* _Task details_
Wherever a line in the data below holds "empty", copy that line.

* _Records shown_

┄┄┄┄┄┄┄┄┄┄

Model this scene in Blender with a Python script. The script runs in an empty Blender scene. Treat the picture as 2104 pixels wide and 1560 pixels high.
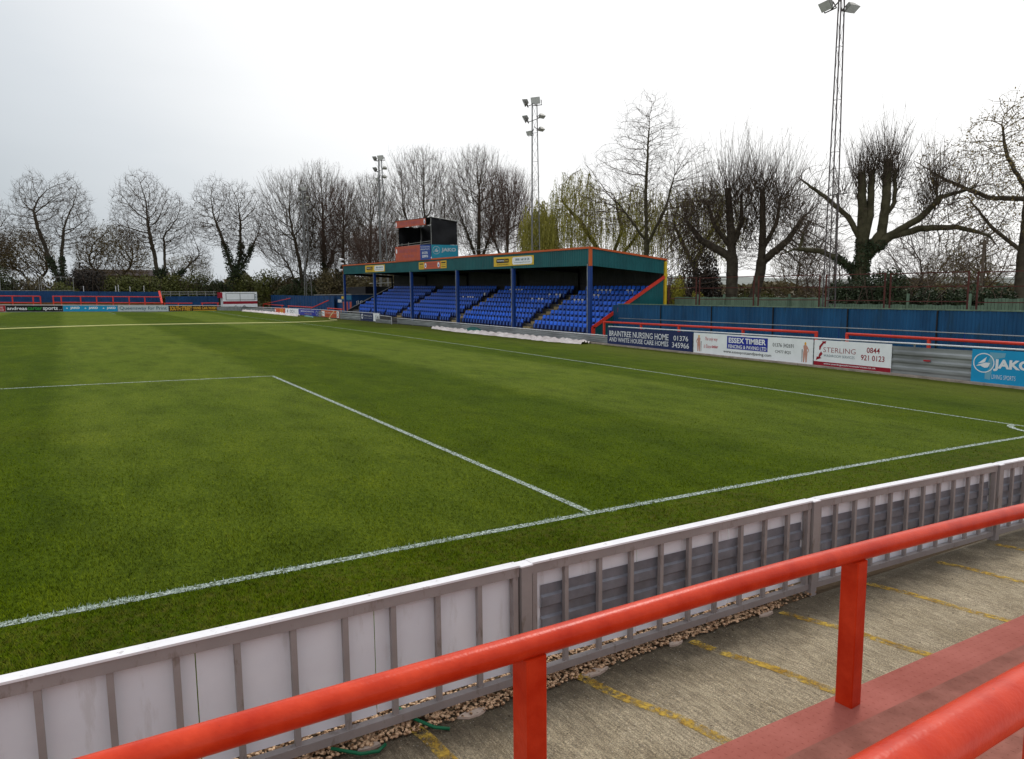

┄┄┄┄┄┄┄┄┄┄

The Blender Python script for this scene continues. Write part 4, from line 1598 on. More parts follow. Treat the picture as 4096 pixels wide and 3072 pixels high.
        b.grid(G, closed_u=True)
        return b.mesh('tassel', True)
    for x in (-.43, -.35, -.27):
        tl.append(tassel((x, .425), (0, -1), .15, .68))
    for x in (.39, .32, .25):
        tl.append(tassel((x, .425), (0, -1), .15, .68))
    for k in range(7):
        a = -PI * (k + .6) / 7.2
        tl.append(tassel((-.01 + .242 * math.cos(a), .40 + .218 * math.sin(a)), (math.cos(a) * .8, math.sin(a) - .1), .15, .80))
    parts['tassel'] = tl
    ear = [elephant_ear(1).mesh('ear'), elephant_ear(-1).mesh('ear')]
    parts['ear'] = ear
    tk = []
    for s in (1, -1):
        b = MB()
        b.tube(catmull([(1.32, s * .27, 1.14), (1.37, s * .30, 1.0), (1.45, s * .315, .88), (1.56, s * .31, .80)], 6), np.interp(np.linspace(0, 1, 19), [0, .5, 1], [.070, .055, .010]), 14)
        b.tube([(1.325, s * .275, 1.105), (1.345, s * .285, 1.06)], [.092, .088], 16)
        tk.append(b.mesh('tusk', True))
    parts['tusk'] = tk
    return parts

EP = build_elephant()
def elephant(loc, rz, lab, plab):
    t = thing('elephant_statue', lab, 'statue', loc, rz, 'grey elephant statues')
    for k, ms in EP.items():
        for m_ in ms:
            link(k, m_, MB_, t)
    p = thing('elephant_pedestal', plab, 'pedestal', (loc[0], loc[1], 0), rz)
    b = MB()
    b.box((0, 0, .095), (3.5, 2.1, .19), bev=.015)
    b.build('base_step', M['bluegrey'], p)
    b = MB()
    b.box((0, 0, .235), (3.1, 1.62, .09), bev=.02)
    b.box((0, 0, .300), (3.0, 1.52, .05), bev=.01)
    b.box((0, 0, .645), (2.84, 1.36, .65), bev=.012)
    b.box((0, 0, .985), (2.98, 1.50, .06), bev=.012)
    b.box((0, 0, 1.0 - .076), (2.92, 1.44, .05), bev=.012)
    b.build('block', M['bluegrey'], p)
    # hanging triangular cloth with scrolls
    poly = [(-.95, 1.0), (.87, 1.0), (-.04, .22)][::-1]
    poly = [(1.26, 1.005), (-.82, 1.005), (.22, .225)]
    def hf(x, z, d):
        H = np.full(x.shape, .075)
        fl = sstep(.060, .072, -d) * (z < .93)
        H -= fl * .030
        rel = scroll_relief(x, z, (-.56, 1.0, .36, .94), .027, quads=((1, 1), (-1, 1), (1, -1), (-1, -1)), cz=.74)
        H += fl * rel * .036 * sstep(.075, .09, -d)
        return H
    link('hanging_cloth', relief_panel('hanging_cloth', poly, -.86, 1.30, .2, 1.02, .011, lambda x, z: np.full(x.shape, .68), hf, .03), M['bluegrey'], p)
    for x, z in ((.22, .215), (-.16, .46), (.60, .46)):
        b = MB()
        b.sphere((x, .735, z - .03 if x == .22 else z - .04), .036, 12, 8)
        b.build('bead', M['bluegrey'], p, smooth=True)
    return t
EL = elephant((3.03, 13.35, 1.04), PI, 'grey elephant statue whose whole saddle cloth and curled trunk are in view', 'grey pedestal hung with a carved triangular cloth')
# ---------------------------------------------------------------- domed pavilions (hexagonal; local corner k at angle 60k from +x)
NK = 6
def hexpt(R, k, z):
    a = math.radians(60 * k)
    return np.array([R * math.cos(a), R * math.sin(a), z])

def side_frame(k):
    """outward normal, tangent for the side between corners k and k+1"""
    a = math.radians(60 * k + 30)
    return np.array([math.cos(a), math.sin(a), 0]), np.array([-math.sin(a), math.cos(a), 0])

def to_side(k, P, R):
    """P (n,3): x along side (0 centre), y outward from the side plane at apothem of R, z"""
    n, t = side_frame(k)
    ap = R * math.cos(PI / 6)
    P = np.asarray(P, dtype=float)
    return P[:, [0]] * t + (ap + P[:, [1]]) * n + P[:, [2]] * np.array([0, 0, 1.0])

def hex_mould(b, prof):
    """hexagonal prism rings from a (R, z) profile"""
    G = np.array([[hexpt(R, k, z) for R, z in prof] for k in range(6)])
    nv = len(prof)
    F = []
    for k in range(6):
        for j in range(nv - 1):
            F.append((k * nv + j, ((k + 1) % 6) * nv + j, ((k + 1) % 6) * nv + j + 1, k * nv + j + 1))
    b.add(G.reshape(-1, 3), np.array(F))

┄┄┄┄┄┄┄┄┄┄

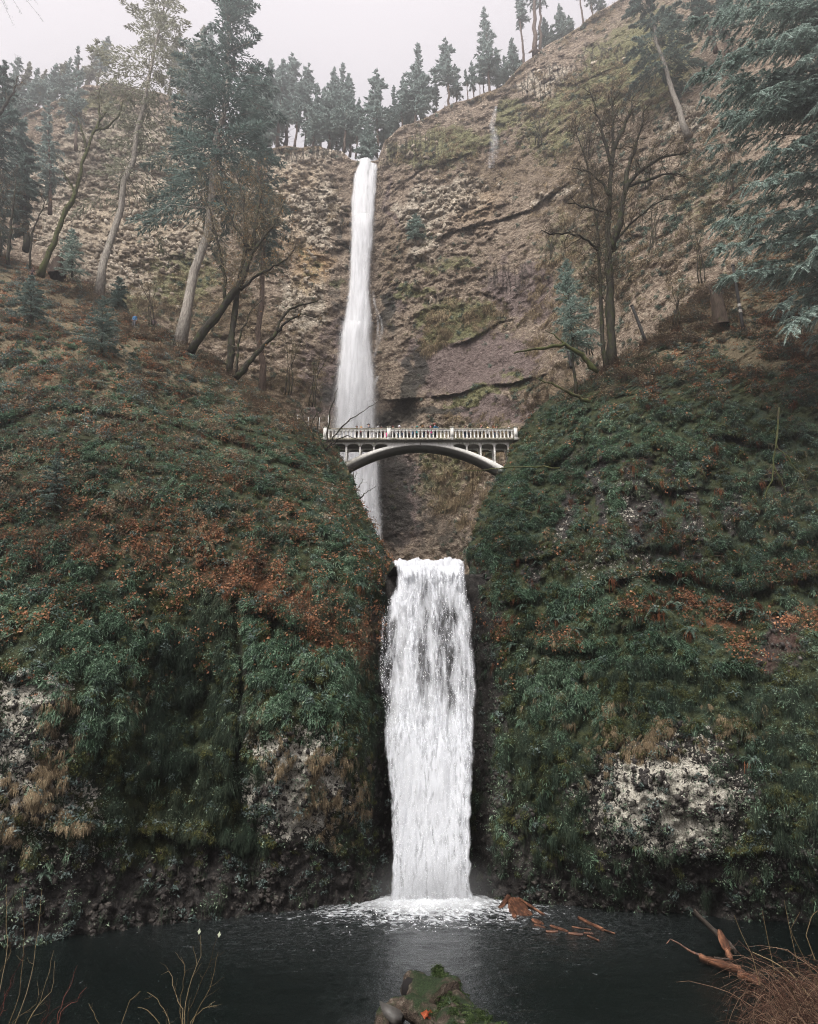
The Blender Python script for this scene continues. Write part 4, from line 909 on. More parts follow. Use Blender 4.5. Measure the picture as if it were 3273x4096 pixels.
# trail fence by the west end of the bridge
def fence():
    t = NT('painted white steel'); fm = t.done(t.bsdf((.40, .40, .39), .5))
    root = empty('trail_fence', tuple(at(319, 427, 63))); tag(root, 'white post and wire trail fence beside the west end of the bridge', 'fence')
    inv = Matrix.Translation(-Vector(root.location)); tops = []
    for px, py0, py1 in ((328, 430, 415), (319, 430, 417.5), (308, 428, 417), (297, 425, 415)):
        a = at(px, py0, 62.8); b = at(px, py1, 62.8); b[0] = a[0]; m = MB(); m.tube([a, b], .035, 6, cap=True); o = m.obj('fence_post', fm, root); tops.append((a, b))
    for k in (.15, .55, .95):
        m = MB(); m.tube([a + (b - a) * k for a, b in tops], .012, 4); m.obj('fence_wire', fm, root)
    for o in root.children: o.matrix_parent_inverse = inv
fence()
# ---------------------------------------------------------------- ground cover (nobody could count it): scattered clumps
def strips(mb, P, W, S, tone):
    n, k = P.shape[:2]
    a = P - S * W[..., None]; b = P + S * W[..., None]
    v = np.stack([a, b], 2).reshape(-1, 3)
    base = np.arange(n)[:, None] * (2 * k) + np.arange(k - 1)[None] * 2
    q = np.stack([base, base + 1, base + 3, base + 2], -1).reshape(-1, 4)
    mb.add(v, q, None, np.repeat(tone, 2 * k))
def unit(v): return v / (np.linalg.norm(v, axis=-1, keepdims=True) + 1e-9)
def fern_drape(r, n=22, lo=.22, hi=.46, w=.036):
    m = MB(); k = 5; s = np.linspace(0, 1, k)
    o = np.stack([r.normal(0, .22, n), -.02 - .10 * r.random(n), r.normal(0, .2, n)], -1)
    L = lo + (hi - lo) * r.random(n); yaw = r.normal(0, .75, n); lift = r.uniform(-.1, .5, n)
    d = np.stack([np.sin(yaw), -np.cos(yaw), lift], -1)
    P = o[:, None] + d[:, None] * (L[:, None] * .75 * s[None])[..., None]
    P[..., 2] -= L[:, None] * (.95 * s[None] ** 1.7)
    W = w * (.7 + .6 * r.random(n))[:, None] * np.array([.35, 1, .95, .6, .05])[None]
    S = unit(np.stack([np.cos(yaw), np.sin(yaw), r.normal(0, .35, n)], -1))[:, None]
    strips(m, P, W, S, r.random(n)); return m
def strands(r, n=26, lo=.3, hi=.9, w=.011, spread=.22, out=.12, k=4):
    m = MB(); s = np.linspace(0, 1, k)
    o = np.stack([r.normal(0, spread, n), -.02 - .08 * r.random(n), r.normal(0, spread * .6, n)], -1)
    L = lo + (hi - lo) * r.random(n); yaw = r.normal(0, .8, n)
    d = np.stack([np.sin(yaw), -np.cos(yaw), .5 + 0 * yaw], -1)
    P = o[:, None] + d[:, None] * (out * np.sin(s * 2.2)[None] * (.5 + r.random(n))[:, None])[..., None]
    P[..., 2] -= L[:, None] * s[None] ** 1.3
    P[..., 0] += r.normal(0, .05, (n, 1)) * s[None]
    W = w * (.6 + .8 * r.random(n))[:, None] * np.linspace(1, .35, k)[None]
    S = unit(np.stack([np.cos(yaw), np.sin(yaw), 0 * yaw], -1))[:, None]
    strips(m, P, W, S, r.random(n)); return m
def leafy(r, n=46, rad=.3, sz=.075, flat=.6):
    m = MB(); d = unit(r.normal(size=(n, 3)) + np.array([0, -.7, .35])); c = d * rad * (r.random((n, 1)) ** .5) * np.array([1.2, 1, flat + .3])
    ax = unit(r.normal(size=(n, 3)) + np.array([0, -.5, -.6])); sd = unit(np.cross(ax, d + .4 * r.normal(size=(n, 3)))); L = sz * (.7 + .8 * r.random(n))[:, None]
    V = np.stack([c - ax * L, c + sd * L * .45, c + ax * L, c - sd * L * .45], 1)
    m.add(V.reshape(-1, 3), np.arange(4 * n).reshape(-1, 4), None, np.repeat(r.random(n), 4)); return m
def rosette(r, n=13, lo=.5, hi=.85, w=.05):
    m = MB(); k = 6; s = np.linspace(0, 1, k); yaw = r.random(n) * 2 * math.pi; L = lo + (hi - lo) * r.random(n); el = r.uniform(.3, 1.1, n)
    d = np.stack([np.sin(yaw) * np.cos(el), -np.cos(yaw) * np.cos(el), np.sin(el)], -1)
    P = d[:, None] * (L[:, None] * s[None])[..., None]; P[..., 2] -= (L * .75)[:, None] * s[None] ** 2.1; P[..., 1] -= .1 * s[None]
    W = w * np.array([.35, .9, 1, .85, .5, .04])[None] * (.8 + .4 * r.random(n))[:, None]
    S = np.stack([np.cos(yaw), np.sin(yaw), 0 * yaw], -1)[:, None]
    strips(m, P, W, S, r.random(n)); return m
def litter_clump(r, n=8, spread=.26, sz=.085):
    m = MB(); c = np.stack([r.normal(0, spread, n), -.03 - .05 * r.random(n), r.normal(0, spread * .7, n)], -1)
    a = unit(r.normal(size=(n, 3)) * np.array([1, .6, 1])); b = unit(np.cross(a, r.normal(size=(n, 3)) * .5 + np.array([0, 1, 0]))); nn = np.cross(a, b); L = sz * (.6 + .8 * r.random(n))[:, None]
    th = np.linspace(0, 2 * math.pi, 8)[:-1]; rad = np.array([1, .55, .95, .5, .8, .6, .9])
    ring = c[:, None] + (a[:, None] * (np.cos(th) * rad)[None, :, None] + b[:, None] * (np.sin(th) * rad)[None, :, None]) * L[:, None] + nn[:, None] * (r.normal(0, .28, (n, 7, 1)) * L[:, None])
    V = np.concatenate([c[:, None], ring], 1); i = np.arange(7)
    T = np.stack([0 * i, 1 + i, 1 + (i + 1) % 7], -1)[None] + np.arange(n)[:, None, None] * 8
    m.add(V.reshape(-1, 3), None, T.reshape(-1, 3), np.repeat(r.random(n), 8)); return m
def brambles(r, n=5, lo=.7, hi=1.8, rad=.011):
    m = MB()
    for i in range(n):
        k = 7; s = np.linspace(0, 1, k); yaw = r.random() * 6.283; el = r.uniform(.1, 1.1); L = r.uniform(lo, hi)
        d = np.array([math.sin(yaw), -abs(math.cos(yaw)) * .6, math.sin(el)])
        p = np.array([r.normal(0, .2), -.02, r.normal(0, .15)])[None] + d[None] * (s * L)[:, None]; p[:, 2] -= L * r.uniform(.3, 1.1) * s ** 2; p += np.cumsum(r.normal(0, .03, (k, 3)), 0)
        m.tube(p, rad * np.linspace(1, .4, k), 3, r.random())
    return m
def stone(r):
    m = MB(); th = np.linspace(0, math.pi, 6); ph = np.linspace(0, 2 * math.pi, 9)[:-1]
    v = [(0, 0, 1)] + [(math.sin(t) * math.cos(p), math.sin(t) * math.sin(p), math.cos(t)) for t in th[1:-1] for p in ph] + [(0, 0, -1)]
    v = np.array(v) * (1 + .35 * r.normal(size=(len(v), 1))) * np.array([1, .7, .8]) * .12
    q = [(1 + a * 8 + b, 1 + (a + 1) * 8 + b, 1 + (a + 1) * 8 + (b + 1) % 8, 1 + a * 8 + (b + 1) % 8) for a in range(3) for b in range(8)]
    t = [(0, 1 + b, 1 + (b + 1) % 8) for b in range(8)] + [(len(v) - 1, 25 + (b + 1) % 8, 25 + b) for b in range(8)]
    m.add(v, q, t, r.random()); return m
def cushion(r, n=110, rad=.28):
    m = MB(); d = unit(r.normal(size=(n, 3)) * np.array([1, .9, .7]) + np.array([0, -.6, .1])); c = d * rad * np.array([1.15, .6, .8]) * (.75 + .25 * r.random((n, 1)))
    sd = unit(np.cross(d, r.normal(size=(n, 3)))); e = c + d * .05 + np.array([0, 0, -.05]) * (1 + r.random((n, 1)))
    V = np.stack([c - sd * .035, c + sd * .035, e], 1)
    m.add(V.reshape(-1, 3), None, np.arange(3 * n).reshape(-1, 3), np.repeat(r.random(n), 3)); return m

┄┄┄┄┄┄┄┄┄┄

* _Complete output_
Model this scene in Blender with a Python script. The script runs in an empty Blender scene. Treat the picture as 2104 pixels wide and 1560 pixels high.
    root = empty('trail_fence', tuple(at(319, 427, 63))); tag(root, 'white post and wire trail fence beside the west end of the bridge', 'fence')